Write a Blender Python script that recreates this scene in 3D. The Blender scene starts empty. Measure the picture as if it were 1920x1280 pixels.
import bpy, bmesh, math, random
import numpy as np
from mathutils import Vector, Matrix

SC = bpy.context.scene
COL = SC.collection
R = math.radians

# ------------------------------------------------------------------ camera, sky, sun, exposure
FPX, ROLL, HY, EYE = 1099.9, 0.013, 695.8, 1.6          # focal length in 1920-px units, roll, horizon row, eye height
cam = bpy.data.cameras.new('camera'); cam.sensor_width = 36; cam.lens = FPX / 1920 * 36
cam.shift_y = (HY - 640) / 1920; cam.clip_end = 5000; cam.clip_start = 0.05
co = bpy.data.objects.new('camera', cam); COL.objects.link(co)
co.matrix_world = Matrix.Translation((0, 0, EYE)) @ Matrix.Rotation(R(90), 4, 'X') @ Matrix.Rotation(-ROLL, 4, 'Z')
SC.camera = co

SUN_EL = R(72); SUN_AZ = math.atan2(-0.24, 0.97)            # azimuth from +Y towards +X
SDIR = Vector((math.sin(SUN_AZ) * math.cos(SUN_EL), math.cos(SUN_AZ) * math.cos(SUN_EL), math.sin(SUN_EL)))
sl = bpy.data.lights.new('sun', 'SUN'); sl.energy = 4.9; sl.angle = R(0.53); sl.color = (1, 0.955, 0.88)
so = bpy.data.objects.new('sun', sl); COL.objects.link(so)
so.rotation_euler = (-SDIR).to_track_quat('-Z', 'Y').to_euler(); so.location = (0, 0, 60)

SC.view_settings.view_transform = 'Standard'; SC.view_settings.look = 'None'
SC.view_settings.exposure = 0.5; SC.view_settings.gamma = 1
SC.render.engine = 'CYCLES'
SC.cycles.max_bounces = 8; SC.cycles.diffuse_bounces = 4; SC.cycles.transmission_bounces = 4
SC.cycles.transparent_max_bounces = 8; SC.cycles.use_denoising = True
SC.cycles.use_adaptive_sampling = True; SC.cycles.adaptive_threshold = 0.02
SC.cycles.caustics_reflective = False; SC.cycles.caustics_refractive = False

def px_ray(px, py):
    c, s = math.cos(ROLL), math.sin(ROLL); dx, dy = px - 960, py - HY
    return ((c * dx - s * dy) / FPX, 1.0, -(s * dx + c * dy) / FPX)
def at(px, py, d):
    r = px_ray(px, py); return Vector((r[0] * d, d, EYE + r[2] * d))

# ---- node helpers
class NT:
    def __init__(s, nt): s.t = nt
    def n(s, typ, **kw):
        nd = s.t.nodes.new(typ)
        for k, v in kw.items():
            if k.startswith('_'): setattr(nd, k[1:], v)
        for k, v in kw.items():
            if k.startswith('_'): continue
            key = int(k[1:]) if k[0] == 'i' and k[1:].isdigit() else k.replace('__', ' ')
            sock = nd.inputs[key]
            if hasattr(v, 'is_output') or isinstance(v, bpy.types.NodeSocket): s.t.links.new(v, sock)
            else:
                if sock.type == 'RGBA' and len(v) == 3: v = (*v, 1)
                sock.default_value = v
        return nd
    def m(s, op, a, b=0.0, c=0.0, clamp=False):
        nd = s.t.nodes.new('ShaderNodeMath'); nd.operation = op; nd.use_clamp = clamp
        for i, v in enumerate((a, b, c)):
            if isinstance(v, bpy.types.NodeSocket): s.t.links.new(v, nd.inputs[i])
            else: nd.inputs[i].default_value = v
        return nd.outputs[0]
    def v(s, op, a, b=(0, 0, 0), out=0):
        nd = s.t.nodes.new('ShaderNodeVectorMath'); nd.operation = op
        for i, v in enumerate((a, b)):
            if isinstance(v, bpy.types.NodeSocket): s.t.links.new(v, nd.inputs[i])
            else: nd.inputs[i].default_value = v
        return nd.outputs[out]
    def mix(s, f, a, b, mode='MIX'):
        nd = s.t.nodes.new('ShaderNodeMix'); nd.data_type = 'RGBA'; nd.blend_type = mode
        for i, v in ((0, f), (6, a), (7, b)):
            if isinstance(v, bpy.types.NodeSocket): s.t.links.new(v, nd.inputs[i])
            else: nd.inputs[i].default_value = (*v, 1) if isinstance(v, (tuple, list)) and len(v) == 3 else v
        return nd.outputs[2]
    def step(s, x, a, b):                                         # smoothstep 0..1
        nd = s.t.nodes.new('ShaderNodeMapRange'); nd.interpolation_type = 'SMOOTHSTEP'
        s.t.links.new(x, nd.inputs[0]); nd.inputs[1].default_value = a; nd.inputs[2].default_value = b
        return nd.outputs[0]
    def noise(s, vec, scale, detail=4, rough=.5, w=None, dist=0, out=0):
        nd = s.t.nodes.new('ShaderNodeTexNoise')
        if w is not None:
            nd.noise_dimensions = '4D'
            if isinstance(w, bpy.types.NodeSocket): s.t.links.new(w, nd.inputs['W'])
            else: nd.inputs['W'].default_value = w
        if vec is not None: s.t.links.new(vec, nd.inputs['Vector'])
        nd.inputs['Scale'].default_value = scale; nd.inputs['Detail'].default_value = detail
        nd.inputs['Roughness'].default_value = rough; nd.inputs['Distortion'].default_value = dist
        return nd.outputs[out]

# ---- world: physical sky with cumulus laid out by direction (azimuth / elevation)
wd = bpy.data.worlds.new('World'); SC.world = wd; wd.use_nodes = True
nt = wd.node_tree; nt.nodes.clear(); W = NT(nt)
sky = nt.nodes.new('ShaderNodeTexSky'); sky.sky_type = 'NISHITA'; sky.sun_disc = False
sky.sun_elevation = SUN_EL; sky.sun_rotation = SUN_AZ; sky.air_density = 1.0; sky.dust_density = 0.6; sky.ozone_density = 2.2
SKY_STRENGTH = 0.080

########

[TASK OBJECTIVE]
Write down every line of the data exactly as it appears above.

[FINAL RESULT]
Write a Blender Python script that recreates this scene in 3D. The Blender scene starts empty. Measure the picture as if it were 1920x1280 pixels.
import bpy, bmesh, math, random
import numpy as np
from mathutils import Vector, Matrix

SC = bpy.context.scene
COL = SC.collection
R = math.radians

# ------------------------------------------------------------------ camera, sky, sun, exposure
FPX, ROLL, HY, EYE = 1099.9, 0.013, 695.8, 1.6          # focal length in 1920-px units, roll, horizon row, eye height
cam = bpy.data.cameras.new('camera'); cam.sensor_width = 36; cam.lens = FPX / 1920 * 36
cam.shift_y = (HY - 640) / 1920; cam.clip_end = 5000; cam.clip_start = 0.05
co = bpy.data.objects.new('camera', cam); COL.objects.link(co)
co.matrix_world = Matrix.Translation((0, 0, EYE)) @ Matrix.Rotation(R(90), 4, 'X') @ Matrix.Rotation(-ROLL, 4, 'Z')
SC.camera = co

SUN_EL = R(72); SUN_AZ = math.atan2(-0.24, 0.97)            # azimuth from +Y towards +X
SDIR = Vector((math.sin(SUN_AZ) * math.cos(SUN_EL), math.cos(SUN_AZ) * math.cos(SUN_EL), math.sin(SUN_EL)))
sl = bpy.data.lights.new('sun', 'SUN'); sl.energy = 4.9; sl.angle = R(0.53); sl.color = (1, 0.955, 0.88)
so = bpy.data.objects.new('sun', sl); COL.objects.link(so)
so.rotation_euler = (-SDIR).to_track_quat('-Z', 'Y').to_euler(); so.location = (0, 0, 60)

SC.view_settings.view_transform = 'Standard'; SC.view_settings.look = 'None'
SC.view_settings.exposure = 0.5; SC.view_settings.gamma = 1
SC.render.engine = 'CYCLES'
SC.cycles.max_bounces = 8; SC.cycles.diffuse_bounces = 4; SC.cycles.transmission_bounces = 4
SC.cycles.transparent_max_bounces = 8; SC.cycles.use_denoising = True
SC.cycles.use_adaptive_sampling = True; SC.cycles.adaptive_threshold = 0.02
SC.cycles.caustics_reflective = False; SC.cycles.caustics_refractive = False

def px_ray(px, py):
    c, s = math.cos(ROLL), math.sin(ROLL); dx, dy = px - 960, py - HY
    return ((c * dx - s * dy) / FPX, 1.0, -(s * dx + c * dy) / FPX)
def at(px, py, d):
    r = px_ray(px, py); return Vector((r[0] * d, d, EYE + r[2] * d))

# ---- node helpers
class NT:
    def __init__(s, nt): s.t = nt
    def n(s, typ, **kw):
        nd = s.t.nodes.new(typ)
        for k, v in kw.items():
            if k.startswith('_'): setattr(nd, k[1:], v)
        for k, v in kw.items():
            if k.startswith('_'): continue
            key = int(k[1:]) if k[0] == 'i' and k[1:].isdigit() else k.replace('__', ' ')
            sock = nd.inputs[key]
            if hasattr(v, 'is_output') or isinstance(v, bpy.types.NodeSocket): s.t.links.new(v, sock)
            else:
                if sock.type == 'RGBA' and len(v) == 3: v = (*v, 1)
                sock.default_value = v
        return nd
    def m(s, op, a, b=0.0, c=0.0, clamp=False):
        nd = s.t.nodes.new('ShaderNodeMath'); nd.operation = op; nd.use_clamp = clamp
        for i, v in enumerate((a, b, c)):
            if isinstance(v, bpy.types.NodeSocket): s.t.links.new(v, nd.inputs[i])
            else: nd.inputs[i].default_value = v
        return nd.outputs[0]
    def v(s, op, a, b=(0, 0, 0), out=0):
        nd = s.t.nodes.new('ShaderNodeVectorMath'); nd.operation = op
        for i, v in enumerate((a, b)):
            if isinstance(v, bpy.types.NodeSocket): s.t.links.new(v, nd.inputs[i])
            else: nd.inputs[i].default_value = v
        return nd.outputs[out]
    def mix(s, f, a, b, mode='MIX'):
        nd = s.t.nodes.new('ShaderNodeMix'); nd.data_type = 'RGBA'; nd.blend_type = mode
        for i, v in ((0, f), (6, a), (7, b)):
            if isinstance(v, bpy.types.NodeSocket): s.t.links.new(v, nd.inputs[i])
            else: nd.inputs[i].default_value = (*v, 1) if isinstance(v, (tuple, list)) and len(v) == 3 else v
        return nd.outputs[2]
    def step(s, x, a, b):                                         # smoothstep 0..1
        nd = s.t.nodes.new('ShaderNodeMapRange'); nd.interpolation_type = 'SMOOTHSTEP'
        s.t.links.new(x, nd.inputs[0]); nd.inputs[1].default_value = a; nd.inputs[2].default_value = b
        return nd.outputs[0]
    def noise(s, vec, scale, detail=4, rough=.5, w=None, dist=0, out=0):
        nd = s.t.nodes.new('ShaderNodeTexNoise')
        if w is not None:
            nd.noise_dimensions = '4D'
            if isinstance(w, bpy.types.NodeSocket): s.t.links.new(w, nd.inputs['W'])
            else: nd.inputs['W'].default_value = w
        if vec is not None: s.t.links.new(vec, nd.inputs['Vector'])
        nd.inputs['Scale'].default_value = scale; nd.inputs['Detail'].default_value = detail
        nd.inputs['Roughness'].default_value = rough; nd.inputs['Distortion'].default_value = dist
        return nd.outputs[out]

# ---- world: physical sky with cumulus laid out by direction (azimuth / elevation)
wd = bpy.data.worlds.new('World'); SC.world = wd; wd.use_nodes = True
nt = wd.node_tree; nt.nodes.clear(); W = NT(nt)
sky = nt.nodes.new('ShaderNodeTexSky'); sky.sky_type = 'NISHITA'; sky.sun_disc = False
sky.sun_elevation = SUN_EL; sky.sun_rotation = SUN_AZ; sky.air_density = 1.0; sky.dust_density = 0.6; sky.ozone_density = 2.2
SKY_STRENGTH = 0.080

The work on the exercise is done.